Guido Seborga
Visita allo studio di Enzo Sciavolino
Annoiato di ascoltare parole ridotte ad un mero tecnicismo patetico per giochi fatui e formali; di vedere quadri e sculture ridotti al più stucchevole ed elementare “verismo” tecnologico – queste infami complicazioni con una società sempre più equivoca e che muore in automazione dove la caratteristica cosmopolita più precaria è la stessa tecnica che si mangia la scienza. In questa epoca di girabulloni mentre circolavo per strade troppo larghe, deserte e pletoriche, in una piazza solenne come un verso di un accademico e priva di una vera e profonda civiltà – una sera – trovo Enzo Sciavolino, di cui anni fa avevo visto e guardato con attenzione e interesse in una mostra alcune sculture – e finiamo nel suo studio cantina serena in una villetta liberty, che dimostra che Torino ha una sua borghesia secolare, figli diretti dell’illuminato Cavour, amministratori oculati e politici ad alto livello se ci furono Einaudi e Gobetti, così inascoltati dalla turba dei politicanti. Appunto nel mondo una carenza di storia e un eccesso di strutturalismo dove anche i professoroni alla Foucault e i vari professorini autarchici possono finire nella loro triste vita di manichini da porre nei sepolcri imbiancati.

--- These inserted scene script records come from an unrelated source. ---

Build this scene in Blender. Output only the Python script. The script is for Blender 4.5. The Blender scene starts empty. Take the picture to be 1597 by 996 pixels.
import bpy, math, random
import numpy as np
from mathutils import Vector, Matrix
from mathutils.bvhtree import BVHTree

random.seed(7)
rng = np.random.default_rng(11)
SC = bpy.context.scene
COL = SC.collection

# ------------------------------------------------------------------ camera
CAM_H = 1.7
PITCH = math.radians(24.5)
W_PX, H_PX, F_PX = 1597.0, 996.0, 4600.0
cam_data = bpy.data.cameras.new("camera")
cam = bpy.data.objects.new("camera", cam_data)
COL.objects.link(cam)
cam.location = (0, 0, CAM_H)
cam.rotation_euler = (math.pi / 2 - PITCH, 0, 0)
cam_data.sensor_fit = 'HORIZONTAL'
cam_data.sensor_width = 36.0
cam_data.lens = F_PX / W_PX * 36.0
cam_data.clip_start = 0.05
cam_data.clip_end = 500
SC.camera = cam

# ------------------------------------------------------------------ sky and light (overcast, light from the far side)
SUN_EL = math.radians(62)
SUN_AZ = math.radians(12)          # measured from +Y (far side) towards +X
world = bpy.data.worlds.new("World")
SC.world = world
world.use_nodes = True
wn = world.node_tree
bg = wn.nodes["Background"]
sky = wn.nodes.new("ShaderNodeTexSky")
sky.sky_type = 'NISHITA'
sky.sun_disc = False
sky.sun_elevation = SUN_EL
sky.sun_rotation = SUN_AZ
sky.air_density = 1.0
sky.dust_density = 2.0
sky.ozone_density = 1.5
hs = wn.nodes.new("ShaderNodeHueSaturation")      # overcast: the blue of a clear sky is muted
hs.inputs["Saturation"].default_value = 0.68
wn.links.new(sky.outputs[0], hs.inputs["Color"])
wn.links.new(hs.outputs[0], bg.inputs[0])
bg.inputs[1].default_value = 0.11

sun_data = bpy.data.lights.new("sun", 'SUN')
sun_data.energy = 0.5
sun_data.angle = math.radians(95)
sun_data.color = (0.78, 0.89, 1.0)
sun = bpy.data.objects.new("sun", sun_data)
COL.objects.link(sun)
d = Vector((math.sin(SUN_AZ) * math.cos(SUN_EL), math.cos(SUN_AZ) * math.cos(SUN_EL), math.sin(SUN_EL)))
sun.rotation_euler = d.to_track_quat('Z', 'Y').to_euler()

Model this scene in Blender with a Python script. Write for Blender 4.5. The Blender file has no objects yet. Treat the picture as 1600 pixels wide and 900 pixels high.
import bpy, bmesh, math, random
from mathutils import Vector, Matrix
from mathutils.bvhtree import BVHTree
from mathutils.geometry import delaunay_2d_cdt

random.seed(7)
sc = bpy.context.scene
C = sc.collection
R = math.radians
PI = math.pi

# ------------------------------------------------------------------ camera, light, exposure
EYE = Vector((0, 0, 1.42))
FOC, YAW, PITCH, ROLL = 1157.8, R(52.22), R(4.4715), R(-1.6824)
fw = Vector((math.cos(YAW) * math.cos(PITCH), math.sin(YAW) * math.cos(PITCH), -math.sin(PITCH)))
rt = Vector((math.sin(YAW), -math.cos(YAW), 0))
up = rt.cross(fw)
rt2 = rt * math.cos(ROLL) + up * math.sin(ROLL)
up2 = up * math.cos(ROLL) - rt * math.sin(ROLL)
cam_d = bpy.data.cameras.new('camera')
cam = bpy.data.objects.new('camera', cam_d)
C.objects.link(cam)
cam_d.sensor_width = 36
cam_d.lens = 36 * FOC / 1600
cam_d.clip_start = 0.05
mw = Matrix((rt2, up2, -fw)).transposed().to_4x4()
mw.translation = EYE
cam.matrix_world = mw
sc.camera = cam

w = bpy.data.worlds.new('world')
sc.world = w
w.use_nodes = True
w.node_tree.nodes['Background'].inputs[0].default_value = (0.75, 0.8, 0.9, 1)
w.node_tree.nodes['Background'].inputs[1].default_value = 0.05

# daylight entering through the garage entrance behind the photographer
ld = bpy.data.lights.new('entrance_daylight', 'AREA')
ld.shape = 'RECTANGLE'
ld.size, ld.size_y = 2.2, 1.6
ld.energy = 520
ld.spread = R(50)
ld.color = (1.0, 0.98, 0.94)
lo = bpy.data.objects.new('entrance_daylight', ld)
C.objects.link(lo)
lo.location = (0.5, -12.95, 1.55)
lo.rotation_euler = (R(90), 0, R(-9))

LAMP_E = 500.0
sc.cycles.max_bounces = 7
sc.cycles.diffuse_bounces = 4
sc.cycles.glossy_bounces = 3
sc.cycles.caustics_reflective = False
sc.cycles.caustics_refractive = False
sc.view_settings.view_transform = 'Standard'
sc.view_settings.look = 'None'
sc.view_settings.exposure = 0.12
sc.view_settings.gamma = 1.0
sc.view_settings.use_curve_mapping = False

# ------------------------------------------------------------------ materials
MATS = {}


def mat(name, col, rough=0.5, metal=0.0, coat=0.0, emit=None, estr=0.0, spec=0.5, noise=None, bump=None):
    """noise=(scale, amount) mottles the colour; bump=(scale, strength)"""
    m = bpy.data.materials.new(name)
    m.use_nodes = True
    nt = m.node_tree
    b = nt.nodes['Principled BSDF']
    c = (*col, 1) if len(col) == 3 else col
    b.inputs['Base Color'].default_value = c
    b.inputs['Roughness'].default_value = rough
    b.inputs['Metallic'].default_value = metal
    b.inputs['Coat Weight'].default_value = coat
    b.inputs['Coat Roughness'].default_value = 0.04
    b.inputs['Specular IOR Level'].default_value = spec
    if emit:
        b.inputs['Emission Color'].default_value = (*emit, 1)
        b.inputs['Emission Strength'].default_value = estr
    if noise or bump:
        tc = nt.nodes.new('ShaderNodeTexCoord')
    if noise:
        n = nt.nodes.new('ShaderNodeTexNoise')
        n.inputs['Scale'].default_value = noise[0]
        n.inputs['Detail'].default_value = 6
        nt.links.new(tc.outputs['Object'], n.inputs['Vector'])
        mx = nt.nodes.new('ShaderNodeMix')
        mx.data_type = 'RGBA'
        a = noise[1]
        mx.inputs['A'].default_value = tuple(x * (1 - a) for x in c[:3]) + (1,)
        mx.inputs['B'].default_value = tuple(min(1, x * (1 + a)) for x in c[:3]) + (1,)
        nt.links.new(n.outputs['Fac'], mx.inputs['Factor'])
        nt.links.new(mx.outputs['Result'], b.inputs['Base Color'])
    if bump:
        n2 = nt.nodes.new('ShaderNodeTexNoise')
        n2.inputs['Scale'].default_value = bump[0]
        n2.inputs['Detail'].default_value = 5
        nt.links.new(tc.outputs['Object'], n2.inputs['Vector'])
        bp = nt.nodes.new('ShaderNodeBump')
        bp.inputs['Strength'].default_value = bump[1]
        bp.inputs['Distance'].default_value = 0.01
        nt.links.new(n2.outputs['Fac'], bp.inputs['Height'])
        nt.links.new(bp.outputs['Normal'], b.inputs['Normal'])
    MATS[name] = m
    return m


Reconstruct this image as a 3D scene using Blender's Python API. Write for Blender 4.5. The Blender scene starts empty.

Appunto nauseato sono da manichini e da robots. Il robot che guida la fabbrica è già una realtà nei paesi chiamati supersviluppati e… futuristicamente immaginiamoci che si lavori due ore al giorno e si riposi sempre, ci offrono a parole un nuovo paradiso terrestre?
Ma come mai questa avanguardia si dimentica sempre del sesso? Inibiti e deboli come sono hanno bisogno di una macchina per rafforzare e prolungare l’uomo...
Tutto questo mi venne sintetizzando in mente attraversando i vani bianchi della cantina di Enzo Sciavolino.
E mi mettevo immediatamente in sollievo di fronte alle forme plastiche vive e nuove che i miei occhi vedevano; e il mio essere a poco a poco ne risentì a fondo e profondamente.
Giovane, sono recenti i suoi punti più esteriori, ma si badi anche prima una ricerca sempre fondata sulla plastica scultorea e mai viziata o perduta; sempre un pollice avuto per grazia di mano che lavora nella tensione e intensità della materia mai abbandonata sempre ripresa lacerata e dominata.
E poi quasi come una maturazione che giunge e si conquista ogni ora – sempre meglio spezzando e abolendo il tempo – scattano in avanti le sue figure umane dalle forme molteplici che si possono profondamente unire ad altre figure umane in una libera prospettiva che muta; a volte monumento, a volte costruzione architettonica. Tutta una serie di qualità, drammatiche e intime che si condensano e si aprono nello spazio per gli spazi interiori e si estrinsecano. E poi certe sculture più piccole (mai banali oggetti preziosi da tenere sul tavolino da notte...) che sono come vegetazioni marine a volte, o forme di folgorazione di poesia materica che trova la sua sintesi nuova irreale e reale, una fantasia che si concretizza in una realtà integrale.
Convince questa ripresa ideologica e utopistica ferma e sicura contro un mondo artefatto di burattini automatici: la figura scarnita e lacerata dell’attuale umanità in dialettica individuale e collettiva, mai complice di miti o retoriche.